● RECORDED DATA
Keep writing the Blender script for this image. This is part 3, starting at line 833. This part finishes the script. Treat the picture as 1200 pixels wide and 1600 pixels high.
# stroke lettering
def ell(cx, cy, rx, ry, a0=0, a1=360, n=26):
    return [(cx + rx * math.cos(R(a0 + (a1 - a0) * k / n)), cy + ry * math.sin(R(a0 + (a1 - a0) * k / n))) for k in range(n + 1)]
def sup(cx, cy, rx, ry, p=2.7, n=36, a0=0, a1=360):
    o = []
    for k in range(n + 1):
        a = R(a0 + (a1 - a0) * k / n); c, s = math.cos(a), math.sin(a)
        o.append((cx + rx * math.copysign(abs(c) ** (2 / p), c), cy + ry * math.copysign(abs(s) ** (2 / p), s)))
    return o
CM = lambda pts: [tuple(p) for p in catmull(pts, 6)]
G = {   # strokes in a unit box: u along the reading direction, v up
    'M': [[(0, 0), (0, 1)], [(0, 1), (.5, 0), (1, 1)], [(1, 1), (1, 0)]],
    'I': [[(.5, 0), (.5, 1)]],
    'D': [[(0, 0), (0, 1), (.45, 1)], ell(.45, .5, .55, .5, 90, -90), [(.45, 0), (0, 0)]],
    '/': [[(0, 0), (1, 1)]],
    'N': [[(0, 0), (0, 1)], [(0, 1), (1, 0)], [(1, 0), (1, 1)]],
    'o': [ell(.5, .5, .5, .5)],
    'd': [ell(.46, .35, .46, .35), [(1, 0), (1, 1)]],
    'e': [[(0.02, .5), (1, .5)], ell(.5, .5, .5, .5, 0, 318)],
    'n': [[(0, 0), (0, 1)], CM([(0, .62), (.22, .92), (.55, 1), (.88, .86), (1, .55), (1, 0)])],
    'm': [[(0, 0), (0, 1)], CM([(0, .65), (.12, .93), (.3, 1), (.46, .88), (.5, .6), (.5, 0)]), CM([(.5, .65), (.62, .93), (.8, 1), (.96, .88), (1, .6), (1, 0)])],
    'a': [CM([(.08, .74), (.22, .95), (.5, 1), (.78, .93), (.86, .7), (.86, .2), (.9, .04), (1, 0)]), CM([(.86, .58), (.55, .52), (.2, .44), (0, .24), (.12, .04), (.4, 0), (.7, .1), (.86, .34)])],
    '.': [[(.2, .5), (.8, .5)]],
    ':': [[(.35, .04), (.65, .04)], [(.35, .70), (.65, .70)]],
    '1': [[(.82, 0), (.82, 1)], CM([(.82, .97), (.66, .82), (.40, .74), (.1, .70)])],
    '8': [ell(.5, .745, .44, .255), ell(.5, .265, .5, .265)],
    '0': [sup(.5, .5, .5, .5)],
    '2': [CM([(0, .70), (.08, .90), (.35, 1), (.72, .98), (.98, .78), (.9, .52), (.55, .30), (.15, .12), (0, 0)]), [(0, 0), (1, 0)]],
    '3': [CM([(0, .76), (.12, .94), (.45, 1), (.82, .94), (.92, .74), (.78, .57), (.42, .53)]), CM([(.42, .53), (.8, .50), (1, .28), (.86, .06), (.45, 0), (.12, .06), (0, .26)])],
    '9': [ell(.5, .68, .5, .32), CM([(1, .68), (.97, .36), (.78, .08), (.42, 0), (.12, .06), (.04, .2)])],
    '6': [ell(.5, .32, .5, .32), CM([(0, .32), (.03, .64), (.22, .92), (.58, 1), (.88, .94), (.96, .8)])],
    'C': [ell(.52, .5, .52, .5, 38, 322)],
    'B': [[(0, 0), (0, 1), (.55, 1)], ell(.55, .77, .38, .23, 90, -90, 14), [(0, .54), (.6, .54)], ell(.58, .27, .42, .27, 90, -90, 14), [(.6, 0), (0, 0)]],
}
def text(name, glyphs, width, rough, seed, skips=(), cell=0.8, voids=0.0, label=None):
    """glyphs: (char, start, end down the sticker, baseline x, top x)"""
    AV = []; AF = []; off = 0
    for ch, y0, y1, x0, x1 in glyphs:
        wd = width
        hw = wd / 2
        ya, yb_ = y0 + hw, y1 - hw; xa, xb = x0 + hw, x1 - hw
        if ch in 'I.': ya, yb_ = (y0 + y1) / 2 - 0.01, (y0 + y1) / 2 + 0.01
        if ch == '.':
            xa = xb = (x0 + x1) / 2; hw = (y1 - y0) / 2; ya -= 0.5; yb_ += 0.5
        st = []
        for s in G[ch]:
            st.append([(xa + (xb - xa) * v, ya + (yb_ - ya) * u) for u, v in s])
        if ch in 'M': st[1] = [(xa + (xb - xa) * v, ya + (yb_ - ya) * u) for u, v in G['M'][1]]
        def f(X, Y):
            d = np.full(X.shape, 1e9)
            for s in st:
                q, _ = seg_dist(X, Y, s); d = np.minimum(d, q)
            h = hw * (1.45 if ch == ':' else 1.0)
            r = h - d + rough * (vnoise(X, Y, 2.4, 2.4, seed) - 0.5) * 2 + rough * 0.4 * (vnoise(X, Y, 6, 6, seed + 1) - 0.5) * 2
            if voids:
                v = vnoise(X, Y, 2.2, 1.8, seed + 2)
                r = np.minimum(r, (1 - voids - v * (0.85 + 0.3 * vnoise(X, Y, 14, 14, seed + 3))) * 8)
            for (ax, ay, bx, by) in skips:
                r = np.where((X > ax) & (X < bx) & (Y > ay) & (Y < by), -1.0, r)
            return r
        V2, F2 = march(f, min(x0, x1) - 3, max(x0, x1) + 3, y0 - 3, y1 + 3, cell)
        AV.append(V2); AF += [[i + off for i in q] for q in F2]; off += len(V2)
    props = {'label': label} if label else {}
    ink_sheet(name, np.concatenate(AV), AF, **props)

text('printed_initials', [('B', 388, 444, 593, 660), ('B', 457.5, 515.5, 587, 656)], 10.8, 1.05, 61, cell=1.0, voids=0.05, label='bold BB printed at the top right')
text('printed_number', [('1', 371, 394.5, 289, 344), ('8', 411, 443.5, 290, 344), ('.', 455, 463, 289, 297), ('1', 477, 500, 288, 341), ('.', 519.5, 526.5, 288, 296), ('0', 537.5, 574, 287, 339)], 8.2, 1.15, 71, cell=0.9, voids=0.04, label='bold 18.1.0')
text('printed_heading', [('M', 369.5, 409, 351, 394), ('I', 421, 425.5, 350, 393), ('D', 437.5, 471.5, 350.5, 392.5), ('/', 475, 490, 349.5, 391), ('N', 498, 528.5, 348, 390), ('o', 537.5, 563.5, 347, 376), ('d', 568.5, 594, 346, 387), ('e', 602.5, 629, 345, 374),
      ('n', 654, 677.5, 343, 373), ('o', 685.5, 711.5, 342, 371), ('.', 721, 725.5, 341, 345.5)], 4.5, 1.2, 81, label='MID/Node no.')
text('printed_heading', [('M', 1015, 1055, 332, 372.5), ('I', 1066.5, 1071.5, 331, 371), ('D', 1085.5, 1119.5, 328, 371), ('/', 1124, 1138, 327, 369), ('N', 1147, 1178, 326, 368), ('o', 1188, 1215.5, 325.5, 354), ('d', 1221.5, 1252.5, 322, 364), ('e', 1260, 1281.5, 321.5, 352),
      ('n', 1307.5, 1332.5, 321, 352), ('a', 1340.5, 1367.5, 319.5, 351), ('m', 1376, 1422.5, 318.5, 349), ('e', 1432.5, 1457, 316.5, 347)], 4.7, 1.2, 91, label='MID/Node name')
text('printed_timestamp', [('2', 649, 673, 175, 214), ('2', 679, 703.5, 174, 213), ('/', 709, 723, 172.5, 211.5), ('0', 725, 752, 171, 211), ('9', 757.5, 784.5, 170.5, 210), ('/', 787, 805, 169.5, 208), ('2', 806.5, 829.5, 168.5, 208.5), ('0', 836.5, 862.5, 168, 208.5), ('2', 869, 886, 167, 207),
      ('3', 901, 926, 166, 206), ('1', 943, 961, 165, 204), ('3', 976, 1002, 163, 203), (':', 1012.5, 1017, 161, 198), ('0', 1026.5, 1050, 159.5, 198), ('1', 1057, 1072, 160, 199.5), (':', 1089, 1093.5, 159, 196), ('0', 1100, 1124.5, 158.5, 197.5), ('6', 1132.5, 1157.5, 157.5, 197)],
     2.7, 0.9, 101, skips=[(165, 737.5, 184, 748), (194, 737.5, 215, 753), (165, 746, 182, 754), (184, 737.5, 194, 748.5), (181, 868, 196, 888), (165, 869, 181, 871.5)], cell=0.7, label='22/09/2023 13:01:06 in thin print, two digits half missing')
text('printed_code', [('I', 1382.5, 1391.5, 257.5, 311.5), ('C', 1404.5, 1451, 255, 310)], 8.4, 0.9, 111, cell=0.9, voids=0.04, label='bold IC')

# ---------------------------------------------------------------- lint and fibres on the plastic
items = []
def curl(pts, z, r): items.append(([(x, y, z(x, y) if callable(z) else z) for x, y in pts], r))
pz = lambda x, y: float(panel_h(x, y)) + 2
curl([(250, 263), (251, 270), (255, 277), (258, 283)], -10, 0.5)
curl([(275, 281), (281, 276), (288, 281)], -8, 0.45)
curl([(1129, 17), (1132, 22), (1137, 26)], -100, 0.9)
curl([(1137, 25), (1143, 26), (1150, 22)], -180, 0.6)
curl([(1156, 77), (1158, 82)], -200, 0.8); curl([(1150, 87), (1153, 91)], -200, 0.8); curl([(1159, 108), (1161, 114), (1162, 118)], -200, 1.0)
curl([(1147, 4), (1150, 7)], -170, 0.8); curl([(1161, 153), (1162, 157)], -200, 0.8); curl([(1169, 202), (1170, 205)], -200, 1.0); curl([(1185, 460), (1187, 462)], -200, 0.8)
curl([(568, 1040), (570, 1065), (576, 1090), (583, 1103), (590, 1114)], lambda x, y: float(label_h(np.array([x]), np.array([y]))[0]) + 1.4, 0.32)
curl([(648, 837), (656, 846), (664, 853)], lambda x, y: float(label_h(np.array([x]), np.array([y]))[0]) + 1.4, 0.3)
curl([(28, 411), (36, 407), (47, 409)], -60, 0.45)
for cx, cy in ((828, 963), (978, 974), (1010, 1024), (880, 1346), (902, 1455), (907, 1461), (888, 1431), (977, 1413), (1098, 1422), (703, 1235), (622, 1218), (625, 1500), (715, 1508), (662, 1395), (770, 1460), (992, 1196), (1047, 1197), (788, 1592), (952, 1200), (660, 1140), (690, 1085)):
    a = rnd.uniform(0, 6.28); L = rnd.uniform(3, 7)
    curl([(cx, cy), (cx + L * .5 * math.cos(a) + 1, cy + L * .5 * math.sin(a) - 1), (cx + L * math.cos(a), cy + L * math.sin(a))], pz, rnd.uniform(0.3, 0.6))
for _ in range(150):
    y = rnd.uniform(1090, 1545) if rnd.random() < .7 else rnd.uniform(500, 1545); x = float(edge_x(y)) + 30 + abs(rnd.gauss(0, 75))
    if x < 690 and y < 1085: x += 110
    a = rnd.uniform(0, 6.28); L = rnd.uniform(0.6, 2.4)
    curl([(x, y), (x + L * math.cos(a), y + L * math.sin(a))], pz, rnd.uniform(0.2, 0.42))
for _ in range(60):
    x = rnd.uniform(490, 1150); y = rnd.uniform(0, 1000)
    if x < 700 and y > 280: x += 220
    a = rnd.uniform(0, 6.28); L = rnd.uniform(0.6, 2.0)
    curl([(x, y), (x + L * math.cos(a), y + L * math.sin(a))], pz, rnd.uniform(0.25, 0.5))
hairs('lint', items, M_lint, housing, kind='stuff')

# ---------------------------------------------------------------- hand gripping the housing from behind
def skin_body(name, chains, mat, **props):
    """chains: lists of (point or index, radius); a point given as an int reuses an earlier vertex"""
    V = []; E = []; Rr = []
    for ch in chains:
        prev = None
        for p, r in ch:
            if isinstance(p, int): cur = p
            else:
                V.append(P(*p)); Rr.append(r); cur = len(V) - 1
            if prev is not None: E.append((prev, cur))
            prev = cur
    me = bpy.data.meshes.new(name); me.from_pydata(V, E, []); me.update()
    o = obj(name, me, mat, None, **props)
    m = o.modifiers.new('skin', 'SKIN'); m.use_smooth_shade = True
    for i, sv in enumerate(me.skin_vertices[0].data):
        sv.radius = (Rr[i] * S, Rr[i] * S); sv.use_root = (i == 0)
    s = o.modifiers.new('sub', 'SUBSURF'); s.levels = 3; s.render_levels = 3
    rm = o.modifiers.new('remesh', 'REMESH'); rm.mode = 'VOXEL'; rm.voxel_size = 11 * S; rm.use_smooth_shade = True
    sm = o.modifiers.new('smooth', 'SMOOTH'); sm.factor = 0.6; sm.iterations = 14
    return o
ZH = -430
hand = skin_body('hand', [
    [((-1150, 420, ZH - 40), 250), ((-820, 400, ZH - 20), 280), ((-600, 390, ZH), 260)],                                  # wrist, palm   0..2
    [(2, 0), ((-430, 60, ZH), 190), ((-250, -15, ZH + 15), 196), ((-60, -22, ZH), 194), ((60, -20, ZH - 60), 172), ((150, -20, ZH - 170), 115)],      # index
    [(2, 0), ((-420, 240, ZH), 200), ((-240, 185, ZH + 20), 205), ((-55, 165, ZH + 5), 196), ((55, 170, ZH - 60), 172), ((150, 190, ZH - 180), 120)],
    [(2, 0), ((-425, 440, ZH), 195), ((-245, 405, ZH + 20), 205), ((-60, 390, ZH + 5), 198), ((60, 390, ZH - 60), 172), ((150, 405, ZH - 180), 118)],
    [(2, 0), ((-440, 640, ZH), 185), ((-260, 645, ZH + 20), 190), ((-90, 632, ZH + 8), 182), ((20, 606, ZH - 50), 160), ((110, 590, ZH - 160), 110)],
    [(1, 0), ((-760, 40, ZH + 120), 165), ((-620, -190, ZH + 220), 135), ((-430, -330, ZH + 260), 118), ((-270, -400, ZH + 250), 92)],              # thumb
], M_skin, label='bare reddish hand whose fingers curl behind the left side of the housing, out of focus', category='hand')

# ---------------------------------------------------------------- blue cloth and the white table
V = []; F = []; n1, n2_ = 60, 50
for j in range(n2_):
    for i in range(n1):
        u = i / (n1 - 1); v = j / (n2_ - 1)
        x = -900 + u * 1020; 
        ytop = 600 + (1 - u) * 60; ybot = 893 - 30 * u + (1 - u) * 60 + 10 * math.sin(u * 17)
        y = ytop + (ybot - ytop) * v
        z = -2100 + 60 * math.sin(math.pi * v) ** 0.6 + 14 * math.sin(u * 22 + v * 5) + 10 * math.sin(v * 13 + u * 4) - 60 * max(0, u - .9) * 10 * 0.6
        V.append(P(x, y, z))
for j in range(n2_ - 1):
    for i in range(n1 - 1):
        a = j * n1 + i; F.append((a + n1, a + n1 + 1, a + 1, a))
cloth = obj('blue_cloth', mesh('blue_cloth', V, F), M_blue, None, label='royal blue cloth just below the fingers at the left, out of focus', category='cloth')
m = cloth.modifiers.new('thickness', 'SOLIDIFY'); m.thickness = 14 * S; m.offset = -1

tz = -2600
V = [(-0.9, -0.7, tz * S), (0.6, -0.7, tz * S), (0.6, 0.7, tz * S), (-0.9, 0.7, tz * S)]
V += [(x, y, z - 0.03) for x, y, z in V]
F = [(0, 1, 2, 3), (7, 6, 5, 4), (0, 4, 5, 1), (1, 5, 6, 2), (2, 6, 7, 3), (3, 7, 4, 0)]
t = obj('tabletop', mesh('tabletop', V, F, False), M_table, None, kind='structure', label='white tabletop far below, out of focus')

● REQUEST
Each line above that includes "None" counts once; state the total and nothing more.

● RESPONSE TO THE TASK
6